De cette époque, les acteurs du secteur ont gardé l’habitude du secret et de l’opacité. Les producteurs, saignés pendant des années, sont restés méfiants. «Cette crise a révélé la mauvaise gouvernance et la défaillance du système, déplore Moussa Koné, le président du Syndicat national agricole pour le progrès, qui revendique plusieurs milliers de membres. Et à la fin, ce sont toujours les paysans qui trinquent !»
Redoutée, la mauvaise nouvelle est arrivée début avril. Le gouvernement ivoirien a annoncé un nouveau prix d’achat du cacao aux planteurs en baisse de 30 %. Reflet des cours mondiaux, le kilo de fèves est passé de 1 100 francs CFA (1,68 euro) à 700 (1,01 euro). Une dégringolade et une première : depuis l’arrivée au pouvoir d’Alassane Ouattara, la rémunération des agriculteurs n’avait cessé d’augmenter. «Nous nous sommes toujours serré les coudes, il faut rester unis», a lancé le président du conseil d’administration du CCC, appelant à une union nationale. Assurant être «aux côtés des paysans», les autorités ont renoncé à prélever certaines taxes sur les fèves ivoiriennes.
Nuits blanches
Mais pour tous, le coup est rude. Alors que l’or brun représente deux tiers des emplois en Côte-d’Ivoire et environ la moitié de ses recettes d’exportations selon la Banque mondiale, c’est toute l’économie du pays qui souffre. Le manque à gagner pour l’Etat s’annonce important et il va falloir se serrer la ceinture d’ici à la fin de l’année. «Je passe parfois des nuits blanches», a confié cette semaine le président ivoirien. Ne cachant pas sa préoccupation et sa «douleur» pour les paysans, il a annoncé que les dépenses budgétaires allaient être réduites de 10 %. Parallèlement, les négociations avec le Fonds monétaire international et la Banque mondiale pour plusieurs centaines de millions d’euros de prêts se sont intensifiées. Alors que le pays a été en proie à des mutineries en début d’année et que la grogne sociale est forte, la chute des cours tombe au plus mal pour les autorités.

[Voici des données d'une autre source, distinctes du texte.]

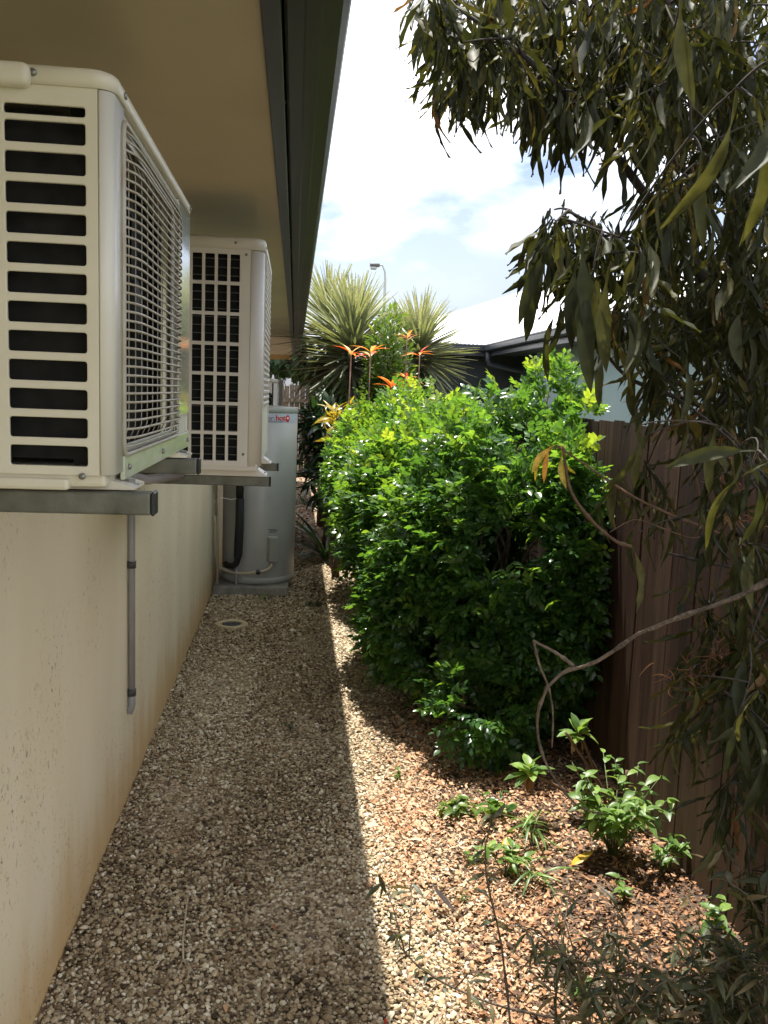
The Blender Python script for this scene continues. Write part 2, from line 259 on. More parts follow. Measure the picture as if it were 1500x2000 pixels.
# ------------------------------------------------------------------ object helpers
ORG = {}
def tag(o, label=None, cat=None, group=None, kind=None):
    if label: o['label'] = label
    if cat: o['category'] = cat
    if group: o['group'] = group
    if kind: o['kind'] = kind
    return o
def thing(name, label, cat, loc=(0, 0, 0), group=None):
    o = bpy.data.objects.new(name, None); COL.objects.link(o); o.location = loc; o.empty_display_size = .1
    ORG[o] = Vector(loc); return tag(o, label, cat, group)
def link(name, me, m, parent=None, loc=None):
    o = bpy.data.objects.new(name, me); COL.objects.link(o)
    if m: me.materials.append(m)
    if parent is not None:
        o.parent = parent; ORG[o] = ORG[parent]; me.transform(Matrix.Translation(-ORG[parent]))
    elif loc is not None:
        o.location = loc; ORG[o] = Vector(loc); me.transform(Matrix.Translation(-Vector(loc)))
    else: ORG[o] = Vector((0, 0, 0))
    return o
class MB:
    def __init__(s): s.v = []; s.f = []; s.sm = []; s.rnd = []
    def add(s, vs, fs, smooth=False, rnd=0.):
        o = len(s.v); s.v += [tuple(v) for v in vs]; s.f += [tuple(i + o for i in f) for f in fs]; s.sm += [smooth] * len(fs); s.rnd += [rnd] * len(vs)
    def box(s, x0, x1, y0, y1, z0, z1, rnd=0.):
        s.add([(x0, y0, z0), (x1, y0, z0), (x1, y1, z0), (x0, y1, z0), (x0, y0, z1), (x1, y0, z1), (x1, y1, z1), (x0, y1, z1)],
              [(0, 3, 2, 1), (4, 5, 6, 7), (0, 1, 5, 4), (1, 2, 6, 5), (2, 3, 7, 6), (3, 0, 4, 7)], rnd=rnd)
    def bm(s, b, smooth=False):
        b.verts.index_update(); s.add([v.co[:] for v in b.verts], [[v.index for v in f.verts] for f in b.faces], smooth); b.free()
    def rbox(s, x0, x1, y0, y1, z0, z1, r=.005, seg=2, smooth=False):
        b = bmesh.new(); bmesh.ops.create_cube(b, size=1)
        for v in b.verts: v.co = ((x0 + x1) / 2 + v.co.x * (x1 - x0), (y0 + y1) / 2 + v.co.y * (y1 - y0), (z0 + z1) / 2 + v.co.z * (z1 - z0))
        bmesh.ops.bevel(b, geom=b.edges[:], offset=r, segments=seg, affect='EDGES', profile=.5); s.bm(b, smooth)
    def tube(s, pts, r, n=8, cap=True, smooth=True, rnd=0.):
        pts = [Vector(p) for p in pts]
        rs = r if isinstance(r, (list, tuple)) else [r] * len(pts)
        vs = []; fs = []; prev = None
        for i, p in enumerate(pts):
            t = (pts[min(i + 1, len(pts) - 1)] - pts[max(i - 1, 0)]).normalized()
            if prev is None: a = t.orthogonal().normalized()
            else: a = (prev - t * prev.dot(t)); a = a.normalized() if a.length > 1e-6 else t.orthogonal().normalized()
            prev = a; b = t.cross(a)
            for k in range(n):
                an = 2 * math.pi * k / n; vs.append(p + (a * math.cos(an) + b * math.sin(an)) * rs[i])
        for i in range(len(pts) - 1):
            for k in range(n): fs.append((i * n + k, i * n + (k + 1) % n, (i + 1) * n + (k + 1) % n, (i + 1) * n + k))
        if cap: fs.append(tuple(range(n - 1, -1, -1))); fs.append(tuple((len(pts) - 1) * n + k for k in range(n)))
        s.add(vs, fs, smooth, rnd)
    def lathe(s, cx, cy, prof, n=32, smooth=True):
        vs = []; fs = []
        for (r, z) in prof:
            for k in range(n): a = 2 * math.pi * k / n; vs.append((cx + r * math.cos(a), cy + r * math.sin(a), z))
        for i in range(len(prof) - 1):
            for k in range(n): fs.append((i * n + k, i * n + (k + 1) % n, (i + 1) * n + (k + 1) % n, (i + 1) * n + k))
        s.add(vs, fs, smooth)
    def prism(s, poly, z0, z1, smooth=False):
        n = len(poly); s.add([(x, y, z0) for x, y in poly] + [(x, y, z1) for x, y in poly],
            [(i, (i + 1) % n, (i + 1) % n + n, i + n) for i in range(n)] + [tuple(range(n - 1, -1, -1)), tuple(range(n, 2 * n))], smooth)
    def build(s, name, m, parent=None, loc=None, rnd=False):
        me = bpy.data.meshes.new(name); me.from_pydata(s.v, [], s.f); me.polygons.foreach_set('use_smooth', s.sm)
        if rnd:
            a = me.attributes.new('rnd', 'FLOAT', 'POINT'); a.data.foreach_set('value', s.rnd)
        me.update(); return link(name, me, m, parent, loc)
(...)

Les paysans, eux, paient déjà cette mauvaise conjoncture au prix fort. Comme ses parents et ses grands-parents, Stéphane Boua fait pousser du cacao sur ses terres aux alentours d’Abengourou, dans l’est de la Côte-d’Ivoire, à 300 kilomètres d’Abidjan. Il a déjà dû brader une partie de sa dernière récolte. «On paie les pots cassés, mais à quoi bon se plaindre ? Personne ne nous entend», se désole-t-il. Avec le nouveau prix d’achat du cacao, il sait que l’année sera difficile. Désormais, il n’a d’autre choix que de faire attention à toutes les dépenses : «Au village, les parents pleurent. Certains ont déjà rappelé les enfants de l’école et ne vont plus se faire soigner.»